**PROBLEM**
Print again only this span: the line with "Model this scene in Blender with a Python script. Use", the line with "scene.camera = cam", and all lines between them, exactly as given.

**INFORMATION SUPPLIED**
····················

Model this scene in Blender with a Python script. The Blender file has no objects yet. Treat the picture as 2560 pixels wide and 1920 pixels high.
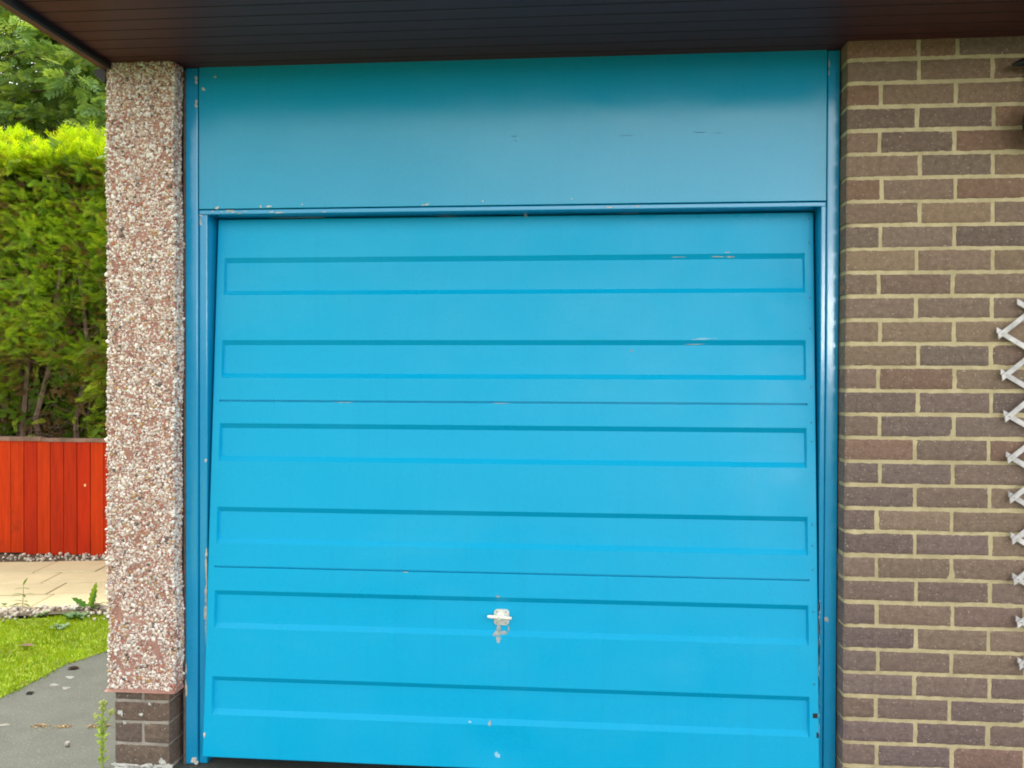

····················

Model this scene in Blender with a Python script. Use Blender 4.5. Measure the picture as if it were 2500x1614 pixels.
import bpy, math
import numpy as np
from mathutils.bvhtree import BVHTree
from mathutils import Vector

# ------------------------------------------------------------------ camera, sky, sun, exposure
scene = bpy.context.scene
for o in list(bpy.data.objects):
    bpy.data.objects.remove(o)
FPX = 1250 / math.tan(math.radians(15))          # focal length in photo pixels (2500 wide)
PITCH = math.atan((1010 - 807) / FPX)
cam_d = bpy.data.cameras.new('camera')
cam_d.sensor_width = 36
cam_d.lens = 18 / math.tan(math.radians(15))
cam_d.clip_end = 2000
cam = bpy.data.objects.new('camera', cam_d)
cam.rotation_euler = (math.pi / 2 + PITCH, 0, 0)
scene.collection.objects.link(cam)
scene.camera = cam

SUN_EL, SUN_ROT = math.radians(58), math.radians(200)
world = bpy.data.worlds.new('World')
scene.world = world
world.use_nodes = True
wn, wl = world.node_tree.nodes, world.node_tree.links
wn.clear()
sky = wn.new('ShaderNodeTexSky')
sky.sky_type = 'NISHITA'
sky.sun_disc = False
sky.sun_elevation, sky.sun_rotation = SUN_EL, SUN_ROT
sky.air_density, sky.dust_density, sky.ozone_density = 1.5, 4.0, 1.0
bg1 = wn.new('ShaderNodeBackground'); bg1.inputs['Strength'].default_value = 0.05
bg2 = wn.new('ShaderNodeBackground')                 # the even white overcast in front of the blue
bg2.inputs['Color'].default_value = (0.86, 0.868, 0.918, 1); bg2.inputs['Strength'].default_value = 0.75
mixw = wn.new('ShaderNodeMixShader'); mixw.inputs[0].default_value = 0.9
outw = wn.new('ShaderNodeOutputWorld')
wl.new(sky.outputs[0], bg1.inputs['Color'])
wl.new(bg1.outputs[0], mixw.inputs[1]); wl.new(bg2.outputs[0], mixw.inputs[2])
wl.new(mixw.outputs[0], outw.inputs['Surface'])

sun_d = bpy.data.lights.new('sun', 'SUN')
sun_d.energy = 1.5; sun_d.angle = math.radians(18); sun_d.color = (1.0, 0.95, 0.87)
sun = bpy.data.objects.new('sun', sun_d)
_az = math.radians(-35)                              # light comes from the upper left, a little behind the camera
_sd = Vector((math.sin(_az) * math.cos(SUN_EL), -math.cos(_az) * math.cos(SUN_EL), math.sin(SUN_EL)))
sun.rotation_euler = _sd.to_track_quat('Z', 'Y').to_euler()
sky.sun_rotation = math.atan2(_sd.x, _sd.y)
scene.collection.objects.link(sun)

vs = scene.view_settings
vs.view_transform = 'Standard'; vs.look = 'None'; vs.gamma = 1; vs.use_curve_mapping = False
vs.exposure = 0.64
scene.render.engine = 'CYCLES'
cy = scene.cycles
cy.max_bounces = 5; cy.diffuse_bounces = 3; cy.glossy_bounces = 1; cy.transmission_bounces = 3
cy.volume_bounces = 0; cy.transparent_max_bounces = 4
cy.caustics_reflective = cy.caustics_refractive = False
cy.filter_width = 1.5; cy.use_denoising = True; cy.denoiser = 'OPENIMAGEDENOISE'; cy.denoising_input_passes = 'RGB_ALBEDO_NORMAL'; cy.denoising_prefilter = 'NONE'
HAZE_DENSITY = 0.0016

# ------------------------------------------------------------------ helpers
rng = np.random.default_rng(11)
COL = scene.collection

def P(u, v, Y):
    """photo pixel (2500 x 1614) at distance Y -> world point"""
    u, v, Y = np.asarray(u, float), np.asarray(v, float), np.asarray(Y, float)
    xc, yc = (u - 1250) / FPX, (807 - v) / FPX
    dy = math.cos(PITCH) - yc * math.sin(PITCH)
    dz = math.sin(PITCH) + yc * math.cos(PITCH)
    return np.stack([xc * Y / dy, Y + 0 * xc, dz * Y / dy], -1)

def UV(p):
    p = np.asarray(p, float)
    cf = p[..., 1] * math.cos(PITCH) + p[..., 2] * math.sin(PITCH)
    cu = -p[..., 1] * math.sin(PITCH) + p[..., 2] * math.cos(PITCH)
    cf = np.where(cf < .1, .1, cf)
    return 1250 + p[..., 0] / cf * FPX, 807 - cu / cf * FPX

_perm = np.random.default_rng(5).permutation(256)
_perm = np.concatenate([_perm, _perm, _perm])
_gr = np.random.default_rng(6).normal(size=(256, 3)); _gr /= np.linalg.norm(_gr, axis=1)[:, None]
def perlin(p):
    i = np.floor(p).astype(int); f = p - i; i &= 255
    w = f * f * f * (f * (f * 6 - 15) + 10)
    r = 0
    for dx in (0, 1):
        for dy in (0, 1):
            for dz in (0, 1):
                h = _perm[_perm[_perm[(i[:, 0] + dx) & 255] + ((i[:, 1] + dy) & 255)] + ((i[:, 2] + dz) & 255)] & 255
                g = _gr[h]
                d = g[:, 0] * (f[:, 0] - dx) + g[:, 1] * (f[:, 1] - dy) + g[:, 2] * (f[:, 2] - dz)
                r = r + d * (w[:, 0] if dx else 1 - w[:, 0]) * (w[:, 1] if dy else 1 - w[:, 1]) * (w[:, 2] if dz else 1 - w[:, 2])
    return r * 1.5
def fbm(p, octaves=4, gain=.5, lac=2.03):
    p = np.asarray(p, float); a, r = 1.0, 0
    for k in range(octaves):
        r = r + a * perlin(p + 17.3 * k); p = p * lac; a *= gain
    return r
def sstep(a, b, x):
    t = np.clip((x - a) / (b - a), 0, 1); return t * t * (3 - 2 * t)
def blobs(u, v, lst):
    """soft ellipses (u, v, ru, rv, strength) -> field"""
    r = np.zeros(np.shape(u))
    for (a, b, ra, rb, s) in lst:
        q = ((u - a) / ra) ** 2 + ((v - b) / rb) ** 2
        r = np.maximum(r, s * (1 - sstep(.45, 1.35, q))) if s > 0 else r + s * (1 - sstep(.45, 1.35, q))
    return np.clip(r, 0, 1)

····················

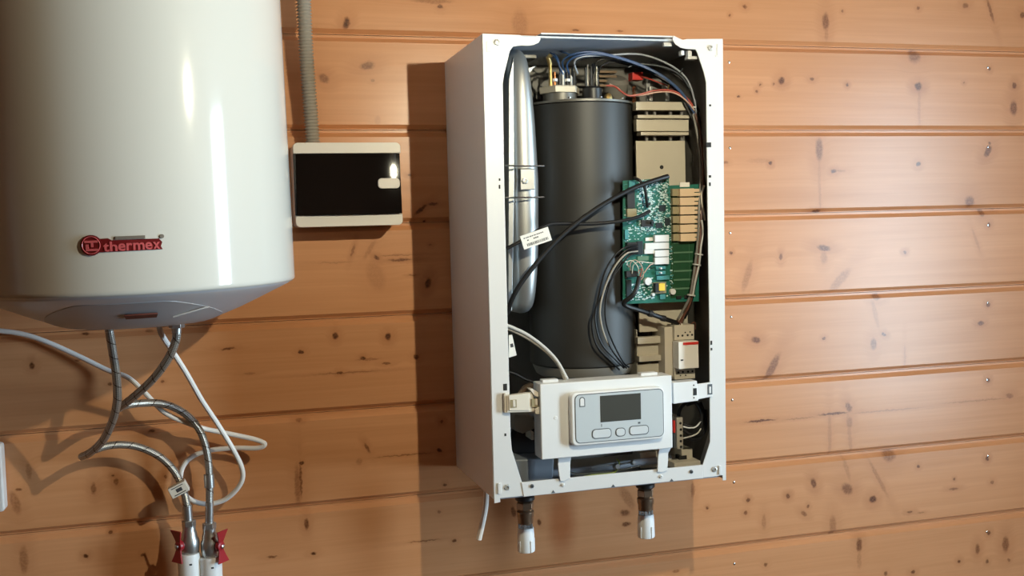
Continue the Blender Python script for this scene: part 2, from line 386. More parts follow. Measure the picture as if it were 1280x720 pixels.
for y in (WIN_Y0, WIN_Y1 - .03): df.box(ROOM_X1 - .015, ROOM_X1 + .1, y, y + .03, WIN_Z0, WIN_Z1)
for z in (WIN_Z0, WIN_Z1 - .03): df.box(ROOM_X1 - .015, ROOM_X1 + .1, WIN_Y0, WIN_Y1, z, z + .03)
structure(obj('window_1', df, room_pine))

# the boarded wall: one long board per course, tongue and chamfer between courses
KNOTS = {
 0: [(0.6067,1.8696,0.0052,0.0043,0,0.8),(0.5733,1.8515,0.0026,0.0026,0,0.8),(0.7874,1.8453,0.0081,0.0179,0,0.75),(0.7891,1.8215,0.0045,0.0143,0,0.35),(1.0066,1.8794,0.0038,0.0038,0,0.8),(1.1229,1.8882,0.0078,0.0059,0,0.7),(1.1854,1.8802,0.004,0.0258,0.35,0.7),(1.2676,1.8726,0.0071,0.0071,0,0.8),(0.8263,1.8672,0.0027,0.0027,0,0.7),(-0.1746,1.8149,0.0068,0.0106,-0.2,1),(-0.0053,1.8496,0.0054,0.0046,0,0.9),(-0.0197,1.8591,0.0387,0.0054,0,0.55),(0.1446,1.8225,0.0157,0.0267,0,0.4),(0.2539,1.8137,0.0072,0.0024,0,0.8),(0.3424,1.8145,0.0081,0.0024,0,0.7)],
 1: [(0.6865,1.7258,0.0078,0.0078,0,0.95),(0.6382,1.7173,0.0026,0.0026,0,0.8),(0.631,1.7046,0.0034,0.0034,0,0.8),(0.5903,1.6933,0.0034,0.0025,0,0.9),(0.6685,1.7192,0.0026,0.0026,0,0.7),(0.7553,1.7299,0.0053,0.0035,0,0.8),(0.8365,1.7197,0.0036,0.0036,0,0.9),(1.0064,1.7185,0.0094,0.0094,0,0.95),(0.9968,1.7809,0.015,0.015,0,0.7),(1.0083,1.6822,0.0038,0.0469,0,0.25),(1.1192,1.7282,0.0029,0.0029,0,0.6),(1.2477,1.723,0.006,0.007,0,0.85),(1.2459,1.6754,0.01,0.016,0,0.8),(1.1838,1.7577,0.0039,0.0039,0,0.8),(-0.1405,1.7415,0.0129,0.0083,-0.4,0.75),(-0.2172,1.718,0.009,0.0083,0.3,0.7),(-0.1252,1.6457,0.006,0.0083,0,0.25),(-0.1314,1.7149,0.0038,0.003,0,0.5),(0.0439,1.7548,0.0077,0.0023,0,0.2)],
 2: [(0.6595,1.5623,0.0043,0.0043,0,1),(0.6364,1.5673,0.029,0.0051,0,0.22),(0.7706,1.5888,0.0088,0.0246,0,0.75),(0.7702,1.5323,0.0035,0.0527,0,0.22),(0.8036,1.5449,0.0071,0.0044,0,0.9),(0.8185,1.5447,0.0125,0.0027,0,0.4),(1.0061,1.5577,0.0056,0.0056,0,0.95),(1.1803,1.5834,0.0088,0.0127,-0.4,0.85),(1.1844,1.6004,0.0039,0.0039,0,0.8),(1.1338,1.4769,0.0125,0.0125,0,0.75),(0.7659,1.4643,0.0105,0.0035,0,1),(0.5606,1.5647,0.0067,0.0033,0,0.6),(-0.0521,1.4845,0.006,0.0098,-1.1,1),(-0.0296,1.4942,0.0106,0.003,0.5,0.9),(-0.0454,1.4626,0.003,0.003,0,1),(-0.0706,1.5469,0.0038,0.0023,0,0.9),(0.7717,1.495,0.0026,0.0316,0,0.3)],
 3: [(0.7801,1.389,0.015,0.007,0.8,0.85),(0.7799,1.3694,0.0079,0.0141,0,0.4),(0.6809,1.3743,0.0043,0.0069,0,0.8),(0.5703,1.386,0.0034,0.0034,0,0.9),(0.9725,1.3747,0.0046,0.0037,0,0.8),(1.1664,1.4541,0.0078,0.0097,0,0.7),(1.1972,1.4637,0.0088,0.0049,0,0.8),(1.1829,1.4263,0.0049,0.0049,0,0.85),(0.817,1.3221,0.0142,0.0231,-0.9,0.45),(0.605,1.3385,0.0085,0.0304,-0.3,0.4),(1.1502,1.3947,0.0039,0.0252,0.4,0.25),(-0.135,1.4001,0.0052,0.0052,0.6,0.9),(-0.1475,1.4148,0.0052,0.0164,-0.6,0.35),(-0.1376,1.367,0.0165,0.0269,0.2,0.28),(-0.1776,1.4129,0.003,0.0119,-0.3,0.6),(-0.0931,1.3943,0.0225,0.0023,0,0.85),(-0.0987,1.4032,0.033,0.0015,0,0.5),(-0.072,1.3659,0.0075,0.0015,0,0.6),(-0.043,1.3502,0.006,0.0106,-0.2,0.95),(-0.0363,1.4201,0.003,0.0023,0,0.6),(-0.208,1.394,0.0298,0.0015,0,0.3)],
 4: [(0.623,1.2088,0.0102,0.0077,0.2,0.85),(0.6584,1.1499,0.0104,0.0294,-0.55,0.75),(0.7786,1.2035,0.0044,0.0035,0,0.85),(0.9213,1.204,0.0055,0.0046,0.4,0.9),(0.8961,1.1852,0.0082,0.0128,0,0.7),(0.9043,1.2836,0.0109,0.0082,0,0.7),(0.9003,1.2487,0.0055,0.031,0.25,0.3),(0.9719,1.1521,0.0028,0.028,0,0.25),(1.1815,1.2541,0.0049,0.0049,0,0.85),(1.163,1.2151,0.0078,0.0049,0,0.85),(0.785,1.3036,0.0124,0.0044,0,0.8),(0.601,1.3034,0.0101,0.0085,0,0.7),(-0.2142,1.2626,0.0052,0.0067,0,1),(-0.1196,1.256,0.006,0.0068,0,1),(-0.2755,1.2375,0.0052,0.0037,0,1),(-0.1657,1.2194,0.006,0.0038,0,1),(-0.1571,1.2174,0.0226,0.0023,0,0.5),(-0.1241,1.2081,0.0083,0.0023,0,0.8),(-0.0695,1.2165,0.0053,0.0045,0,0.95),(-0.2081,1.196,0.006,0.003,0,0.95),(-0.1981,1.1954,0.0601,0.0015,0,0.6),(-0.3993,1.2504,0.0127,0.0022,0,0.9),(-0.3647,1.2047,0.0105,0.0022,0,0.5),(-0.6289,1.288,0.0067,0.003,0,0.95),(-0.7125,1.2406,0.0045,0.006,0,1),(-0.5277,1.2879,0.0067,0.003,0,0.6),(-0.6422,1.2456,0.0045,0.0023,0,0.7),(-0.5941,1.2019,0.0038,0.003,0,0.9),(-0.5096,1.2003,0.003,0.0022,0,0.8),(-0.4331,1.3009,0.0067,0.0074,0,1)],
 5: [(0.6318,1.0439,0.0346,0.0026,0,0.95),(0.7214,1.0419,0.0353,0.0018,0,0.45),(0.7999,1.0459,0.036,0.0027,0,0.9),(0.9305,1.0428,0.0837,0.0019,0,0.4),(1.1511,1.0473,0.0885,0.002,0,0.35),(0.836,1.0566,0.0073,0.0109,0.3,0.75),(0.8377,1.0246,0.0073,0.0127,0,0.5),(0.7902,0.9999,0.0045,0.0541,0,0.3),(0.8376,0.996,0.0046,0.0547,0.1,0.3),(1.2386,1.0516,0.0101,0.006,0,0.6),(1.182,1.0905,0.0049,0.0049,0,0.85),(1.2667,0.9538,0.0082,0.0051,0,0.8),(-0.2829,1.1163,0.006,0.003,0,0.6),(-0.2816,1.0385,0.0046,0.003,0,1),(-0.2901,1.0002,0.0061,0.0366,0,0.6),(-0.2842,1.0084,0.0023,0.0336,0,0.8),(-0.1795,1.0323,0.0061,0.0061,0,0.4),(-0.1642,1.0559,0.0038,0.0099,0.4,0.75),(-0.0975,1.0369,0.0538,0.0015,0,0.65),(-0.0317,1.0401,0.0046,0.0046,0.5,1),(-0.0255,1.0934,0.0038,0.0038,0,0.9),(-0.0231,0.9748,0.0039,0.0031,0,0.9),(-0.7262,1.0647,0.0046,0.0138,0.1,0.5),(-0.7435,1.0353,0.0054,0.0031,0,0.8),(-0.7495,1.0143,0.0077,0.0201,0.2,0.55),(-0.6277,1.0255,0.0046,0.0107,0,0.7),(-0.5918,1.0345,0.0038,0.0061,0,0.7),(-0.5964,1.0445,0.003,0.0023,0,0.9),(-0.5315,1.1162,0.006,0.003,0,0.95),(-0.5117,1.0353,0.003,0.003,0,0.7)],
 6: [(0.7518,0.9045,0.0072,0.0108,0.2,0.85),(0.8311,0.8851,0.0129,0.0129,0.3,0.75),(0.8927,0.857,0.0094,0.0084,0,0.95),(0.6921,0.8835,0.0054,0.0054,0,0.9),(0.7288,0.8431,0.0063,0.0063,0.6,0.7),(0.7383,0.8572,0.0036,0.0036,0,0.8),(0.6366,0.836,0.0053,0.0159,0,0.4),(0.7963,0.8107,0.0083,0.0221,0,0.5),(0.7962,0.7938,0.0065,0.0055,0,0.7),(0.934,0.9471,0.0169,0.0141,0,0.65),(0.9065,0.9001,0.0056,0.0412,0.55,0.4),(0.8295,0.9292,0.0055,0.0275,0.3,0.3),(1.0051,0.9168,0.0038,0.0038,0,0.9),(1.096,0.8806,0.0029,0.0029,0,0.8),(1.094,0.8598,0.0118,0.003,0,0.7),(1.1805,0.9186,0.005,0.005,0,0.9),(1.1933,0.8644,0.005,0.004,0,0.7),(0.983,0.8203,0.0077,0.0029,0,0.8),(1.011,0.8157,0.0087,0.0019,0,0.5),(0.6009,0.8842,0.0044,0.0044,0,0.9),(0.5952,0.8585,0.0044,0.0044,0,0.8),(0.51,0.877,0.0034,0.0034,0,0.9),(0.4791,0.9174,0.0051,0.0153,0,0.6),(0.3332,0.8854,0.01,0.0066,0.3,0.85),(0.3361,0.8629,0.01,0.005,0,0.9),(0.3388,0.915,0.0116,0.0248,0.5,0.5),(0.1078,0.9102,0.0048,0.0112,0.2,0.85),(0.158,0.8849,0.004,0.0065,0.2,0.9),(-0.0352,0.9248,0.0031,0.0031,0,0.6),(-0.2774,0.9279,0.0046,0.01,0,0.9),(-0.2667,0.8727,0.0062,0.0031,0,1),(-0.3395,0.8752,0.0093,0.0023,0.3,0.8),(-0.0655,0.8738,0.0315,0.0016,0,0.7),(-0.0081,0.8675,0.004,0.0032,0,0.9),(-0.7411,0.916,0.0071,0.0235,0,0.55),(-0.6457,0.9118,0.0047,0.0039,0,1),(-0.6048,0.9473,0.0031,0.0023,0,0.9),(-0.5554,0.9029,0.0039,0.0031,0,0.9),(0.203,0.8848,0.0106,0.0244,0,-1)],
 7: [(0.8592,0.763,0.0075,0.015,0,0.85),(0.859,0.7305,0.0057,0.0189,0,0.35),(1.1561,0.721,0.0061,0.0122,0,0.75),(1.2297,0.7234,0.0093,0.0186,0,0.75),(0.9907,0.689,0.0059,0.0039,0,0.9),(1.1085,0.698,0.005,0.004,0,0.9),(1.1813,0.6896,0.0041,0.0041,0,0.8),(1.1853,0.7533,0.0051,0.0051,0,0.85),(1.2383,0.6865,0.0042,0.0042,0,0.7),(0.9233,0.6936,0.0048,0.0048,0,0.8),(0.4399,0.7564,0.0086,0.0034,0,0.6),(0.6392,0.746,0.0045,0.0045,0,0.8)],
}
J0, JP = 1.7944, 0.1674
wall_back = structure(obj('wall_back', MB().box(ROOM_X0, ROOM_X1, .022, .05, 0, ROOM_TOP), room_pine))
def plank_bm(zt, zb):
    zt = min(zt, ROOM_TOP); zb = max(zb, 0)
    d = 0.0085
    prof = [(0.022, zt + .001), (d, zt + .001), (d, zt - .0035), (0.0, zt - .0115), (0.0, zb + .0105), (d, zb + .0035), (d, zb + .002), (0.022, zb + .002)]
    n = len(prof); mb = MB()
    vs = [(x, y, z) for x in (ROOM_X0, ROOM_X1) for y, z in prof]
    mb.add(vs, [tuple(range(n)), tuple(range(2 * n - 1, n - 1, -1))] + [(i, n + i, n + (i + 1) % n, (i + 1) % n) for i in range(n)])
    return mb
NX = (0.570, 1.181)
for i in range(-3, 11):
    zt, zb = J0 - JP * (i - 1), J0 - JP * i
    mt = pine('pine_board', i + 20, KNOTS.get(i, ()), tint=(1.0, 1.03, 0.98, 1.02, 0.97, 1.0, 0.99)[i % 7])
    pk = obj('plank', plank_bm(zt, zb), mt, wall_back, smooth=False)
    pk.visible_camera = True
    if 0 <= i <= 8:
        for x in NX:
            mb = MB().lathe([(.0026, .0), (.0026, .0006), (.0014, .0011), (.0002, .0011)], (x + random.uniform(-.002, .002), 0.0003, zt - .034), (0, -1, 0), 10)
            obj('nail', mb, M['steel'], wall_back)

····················

**FINISHED ANSWER**
Model this scene in Blender with a Python script. Use Blender 4.5. Measure the picture as if it were 2500x1614 pixels.
import bpy, math
import numpy as np
from mathutils.bvhtree import BVHTree
from mathutils import Vector

# ------------------------------------------------------------------ camera, sky, sun, exposure
scene = bpy.context.scene
for o in list(bpy.data.objects):
    bpy.data.objects.remove(o)
FPX = 1250 / math.tan(math.radians(15))          # focal length in photo pixels (2500 wide)
PITCH = math.atan((1010 - 807) / FPX)
cam_d = bpy.data.cameras.new('camera')
cam_d.sensor_width = 36
cam_d.lens = 18 / math.tan(math.radians(15))
cam_d.clip_end = 2000
cam = bpy.data.objects.new('camera', cam_d)
cam.rotation_euler = (math.pi / 2 + PITCH, 0, 0)
scene.collection.objects.link(cam)
scene.camera = cam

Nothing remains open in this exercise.